At 11:59 am, U.S. army private Henry Gunther became the last soldier to die in World War I. “According to the Globe and Mail this is the story of the last soldier killed in WW1: On Nov.11, 1918, U.S. army private Henry Gunther stood up during a lull in the machine gun fire and charged the enemy. “The Germans stared in disbelief,” says the Daily Express. “They had been told that morning that the fighting was about to stop; in a few minutes they would stop firing and go home. So why was this American charging at them with his bayonet drawn? They shouted at him to stop and frantically tried to wave him back but… he hadn’t heard anything of the ceasefire.” A German gunner released a five-round burst and the soldier lay dead, at 10:59 a.m. In his recently published Eleventh Month, Eleventh Day, Eleventh Hour, U.S. Military Historian Joseph Persico notes that Private Gunther had previously been a sergeant but was demoted after an Army censor read his letter to a friend back home, urging him to steer clear of the war at all costs. Gunther, who was in no-man’s land when the ceasefire news arrived, had been trying to prove himself worthy of his original rank.”

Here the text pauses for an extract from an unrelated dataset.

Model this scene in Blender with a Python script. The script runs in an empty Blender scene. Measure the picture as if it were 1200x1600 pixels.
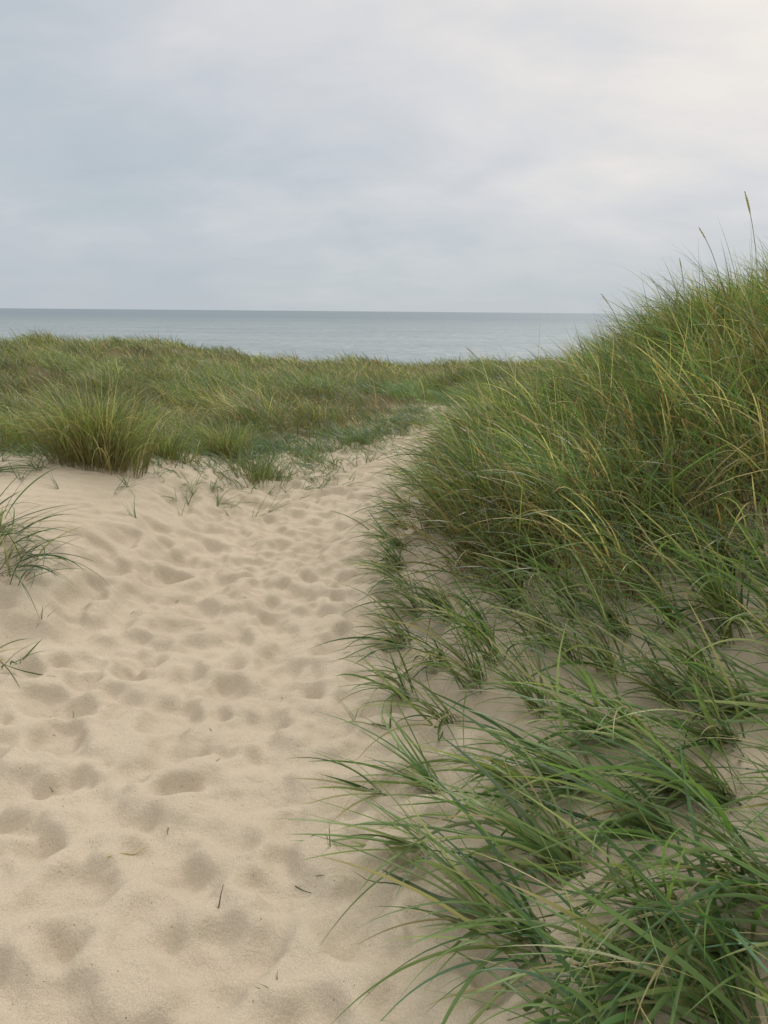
import bpy, math, numpy as np
rng = np.random.default_rng(7)
scene = bpy.context.scene
scene.view_settings.view_transform = 'Standard'
scene.view_settings.look = 'None'
scene.view_settings.exposure = 0

# ------------------------------------------------------------ noise
def _h(ix, iy, s):
    n = (ix*374761393 + iy*668265263 + s*1442695041) & 0xffffffff
    n = ((n ^ (n >> 13))*1274126177) & 0xffffffff
    return ((n ^ (n >> 16)) & 0xffff)/65535.0
def noise(x, y, s=0):
    x = np.asarray(x, float); y = np.asarray(y, float)
    ix = np.floor(x).astype(np.int64); iy = np.floor(y).astype(np.int64)
    fx = x-ix; fy = y-iy
    def g(a, b, dx, dy):
        t = _h(a, b, s)*2*np.pi
        return np.cos(t)*dx + np.sin(t)*dy
    u = fx*fx*fx*(fx*(fx*6-15)+10); v = fy*fy*fy*(fy*(fy*6-15)+10)
    a = g(ix, iy, fx, fy); b = g(ix+1, iy, fx-1, fy)
    c = g(ix, iy+1, fx, fy-1); d = g(ix+1, iy+1, fx-1, fy-1)
    return ((a*(1-u)+b*u)*(1-v) + (c*(1-u)+d*u)*v)*1.4
def S(t):
    t = np.clip(t, 0, 1); return t*t*(3-2*t)

# ------------------------------------------------------------ terrain shape
def veg_left(x):
    return np.interp(x, [-20, -3.7, -2.5, -1.6, -1.0, 0, .8, 2, 4, 10], [6.4, 6.8, 7.2, 8.4, 9.1, 10.1, 11.4, 12.4, 14.0, 20])
def veg_right(y):
    return np.interp(y, [2.7, 3.1, 3.5, 4.3, 6, 7.5, 9, 11, 13, 17], [6, 1.3, .65, .24, .28, .53, .98, 1.8, 2.9, 9])
def veg(x, y):
    wob = noise(x*1.3, y*1.3, 5)*.5 + noise(x*3.2, y*3.2, 6)*.3
    a = S((y-veg_left(x)+wob*np.where(x > -.8, .9, 2.2))/.8)
    b = S((x-veg_right(y)+wob*.12)/.22)*S((y-2.85+wob*.4)/.8)
    return np.maximum(a, b)
def H(x, y):
    x = np.asarray(x, float); y = np.asarray(y, float)
    z = .48*S((-x-1.10+.10*(y-5))/1.4)*S((y-1.8)/2.8)*(1-.8*S((y-5.6)/3.0))
    z = z - .05*np.exp(-((x+.75)/.7)**2)*S((y-1.5)/2)*(1-S((y-9)/3))
    z = z + .30*S((-x-1.5)/8.5)*S((y-8.5)/6)
    z = z - .42*S((y-13)/8)*S((x+10)/7)
    z = z + .15*S((y-9)/3.5)*(1-S((y-13.5)/4))*S((x+2.5)/2)
    rx = np.clip(x-.2, 0, None); rx = rx-.32*S(rx/1.4)*S((y-4)/1.5); rx = 5.2*np.tanh(rx/5.2)
    grow = .15 + .345*S((y-2.1)/3.2)
    back = 1-.9*S((y-5.0-.75*np.clip(x, 0, 5))/6.0)
    z = z + grow*rx*back + .08*S((x-.1)/.8)*S((y-1)/2)*back
    v = veg(x, y)
    far = S((y-8)/4)
    z = z + v*far*(noise(x/3.1, y/3.1, 11)*.30 + noise(x/1.5, y/1.5, 12)*.22)
    z = z + noise(x/2.3, y/2.3, 13)*.05
    z = z - 9.5*S((y-25)/60)
    return z

def axis(fine0, fine1, step, lo, hi, glo, ghi):
    mid = list(np.arange(fine0, fine1, step))
    a = []; p = mid[0]; s = step
    while p > lo:
        s *= glo; p -= s; a.append(p)
    b = []; p = mid[-1]; s = step
    while p < hi:
        gg = ghi if not callable(ghi) else ghi(p)
        s *= gg; p += s; b.append(p)
    return np.array(a[::-1]+mid+b)
xs = axis(-2.6, 2.0, .0115, -900, 900, 1.03, 1.035)
ys = axis(1.1, 5.0, .0105, -600, 140, 1.07, lambda p: 1.005 if p < 14 else 1.035)
X, Y = np.meshgrid(xs, ys)
Z = H(X, Y)
D = np.zeros_like(Z)
path_c = lambda y: np.interp(y, [0, 1.5, 3, 6, 8, 9.5, 11, 12.5, 14], [-.9, -.85, -.85, -.7, -.35, .1, .95, 2.2, 3.6])
path_w = lambda y: np.interp(y, [0, 2, 4, 6, 8, 10, 12], [1.2, 1.05, .95, .78, .7, .65, .6])
NF = 3000
fy = .6 + 13.5*rng.random(NF)**.9
fo = rng.normal(0, .52, NF)
fxp = path_c(fy) + fo*path_w(fy)
ex = rng.random(800)*3.2-2.6; ey = rng.random(800)*3.4+.6
fxp = np.concatenate([fxp, ex]); fy = np.concatenate([fy, ey])
order = rng.permutation(len(fy)); fxp = fxp[order]; fy = fy[order]
for k in range(len(fy)):
    cx, cy = fxp[k], fy[k]
    if cx > .3 and cy < 8 and rng.random() < .85: continue
    ang = math.pi/2 + rng.normal(0, .7) - (.35 if cy > 8 else 0)
    if rng.random() < .4: ang += math.pi
    a = rng.uniform(.075, .155); b = a*rng.uniform(.6, .9)
    dep = rng.uniform(.018, .044)
    R = .47
    i0, i1 = np.searchsorted(xs, [cx-R, cx+R]); j0, j1 = np.searchsorted(ys, [cy-R, cy+R])
    if i1 <= i0 or j1 <= j0: continue
    xx = X[j0:j1, i0:i1]-cx; yy = Y[j0:j1, i0:i1]-cy
    wx = noise(xx*8+k, yy*8, 3)*.034; wy = noise(xx*8, yy*8+k, 4)*.034
    p = (xx+wx)*math.cos(ang)+(yy+wy)*math.sin(ang); q = -(xx+wx)*math.sin(ang)+(yy+wy)*math.cos(ang)
    d = np.sqrt((p/a)**2+(q/b)**2)
    w = 1-S((d-.25)/.95)
    rim = np.exp(-((d-1.40)/.29)**2)
    sub = D[j0:j1, i0:i1]
    D[j0:j1, i0:i1] = sub*(1-.7*w) - dep*w*(1+.30*np.clip(p/a, -1, 1)) + .35*dep*rim
def box(A, r):
    for ax in (0, 1):
        B = np.pad(A, [(r+1, r) if k == ax else (0, 0) for k in (0, 1)], mode='edge')
        C = np.cumsum(B, axis=ax)
        n = A.shape[ax]
        hi = np.take(C, np.arange(2*r+1, 2*r+1+n), axis=ax); lo = np.take(C, np.arange(0, n), axis=ax)
        A = (hi-lo)/(2*r+1)
    return A
def blur(A):
    B = A.copy()
    B[1:-1] = (A[:-2]+2*A[1:-1]+A[2:])/4; A = B.copy()
    B[:, 1:-1] = (A[:, :-2]+2*A[:, 1:-1]+A[:, 2:])/4
    return B
# dry sand: peaks left standing between prints slump, hollows stay
mean = box(box(D, 16), 16)
hp = D-mean
hp = np.where(hp > 0, .020*np.tanh(hp/.020), hp)
D = (mean*.8+hp)*1.15
for _ in range(2): D = blur(D)
amp = 1-.75*S((X-.2)/.5)
rid = 1-np.abs(noise(X*3.4+noise(X*3, Y*3, 71)*.6, Y*4.6+noise(X*3, Y*3, 72)*.6, 24))*2.2
D += amp*(noise(X*2.0, Y*2.6, 21)*.016 + noise(X*5.5, Y*7.5, 22)*.013 + rid*.007 + noise(X*11, Y*14, 25)*.007) + noise(X*22, Y*26, 23)*.0025
rip = S((-X-1.4)/.6)*S((Y-3.8)/1)+.35*S((X-.3)/.4)
D = D*(1-.5*S((-X-1.6)/.6)*S((Y-4)/1))
D += rip*.004*np.sin((Y*.8-X*.55+noise(X*1.5, Y*1.5, 31)*.22)*2*np.pi/.11)
near = S((Y+1)/1.5)*(1-S((Y-15)/5))*S((X+6)/2)*(1-S((X-4)/2))
Z = Z + D*near
V = veg(X, Y)

def mesh_from(name, verts, quads, cols=None, attr=None, smooth=True):
    me = bpy.data.meshes.new(name)
    nv = len(verts); nf = len(quads)
    me.vertices.add(nv); me.vertices.foreach_set("co", np.ascontiguousarray(verts, np.float32).ravel())
    me.loops.add(nf*4); me.loops.foreach_set("vertex_index", np.ascontiguousarray(quads, np.int32).ravel())
    me.polygons.add(nf); me.polygons.foreach_set("loop_start", np.arange(0, nf*4, 4, dtype=np.int32))
    me.update(calc_edges=True)
    if cols is not None:
        ca = me.attributes.new("blade_colour", 'FLOAT_COLOR', 'POINT')
        c4 = np.ones((nv, 4), np.float32); c4[:, :3] = cols
        ca.data.foreach_set("color", c4.ravel())
    if attr is not None:
        at = me.attributes.new("litter", 'FLOAT', 'POINT')
        at.data.foreach_set("value", np.ascontiguousarray(attr, np.float32).ravel())
    if smooth: me.shade_smooth()
    return me
def add_obj(name, me, mat, **props):
    o = bpy.data.objects.new(name, me); scene.collection.objects.link(o)
    me.materials.append(mat)
    for k, v in props.items(): o[k] = v
    return o

# ------------------------------------------------------------ materials
def new_mat(name):
    m = bpy.data.materials.new(name); m.use_nodes = True
    nt = m.node_tree; nt.nodes.clear()
    return m, nt, nt.nodes, nt.links
def N(nodes, t, **kw):
    n = nodes.new(t)
    for k, v in kw.items():
        if k in n.inputs: n.inputs[k].default_value = v
        else: setattr(n, k, v)
    return n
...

This is a repost. Pictures are from The Library of Congress.
Veteran’s Day is a bad day for a cynic. I appreciate living in The United States. Even with all of her flaws, I have a good life here. The role that Veterans have played should be honored. On the other hand, those who profit from war often exploit Veterans, for political mojo. Many of these people did not serve. Those who profit from war, without serving, deserve our scorn.
Veterans are often not treated well after their service. It is estimated that a quarter of the homeless are veterans. The services offered to wounded veterans are shamefully lacking.
Hugh Pharr Quin CSA was my great grandfather. He served with the Georgia State Troops, in the War Between the States. I prefer the USA to the CSA, or whatever would have followed a Confederate victory. The Union army had to prevail, over the various Confederate Armies, for this to happen. Do I dishonor my great grandfather by saying, we are better off that the other side won?
Veterans Day was originally Armistice Day. This was the day, 103 years ago, when the War to End All Wars ended. World War I was a ghastly bloodbath, in which millions died. It affected many of the problems that plague us today. I would be willing to bet that not one person, in ten thousand, knows what World War I was about. And yet, the men who fought in that conflict (I don’t think they had women soldiers then) deserve the same gratitude as those who fought in any other conflict.
The soldier…many of whom are drafted…doesn’t get to choose which war to fight in. The sacrifice of the World War II soldier was just as great as the Vietnam fighter, but the appreciation given was much greater. I grew up during Vietnam, and saw the national mood go from patriotic fight, to dismayed resistance. By the time I was old enough to get drafted, the Paris accords had been signed. For better or worse, there went my chance.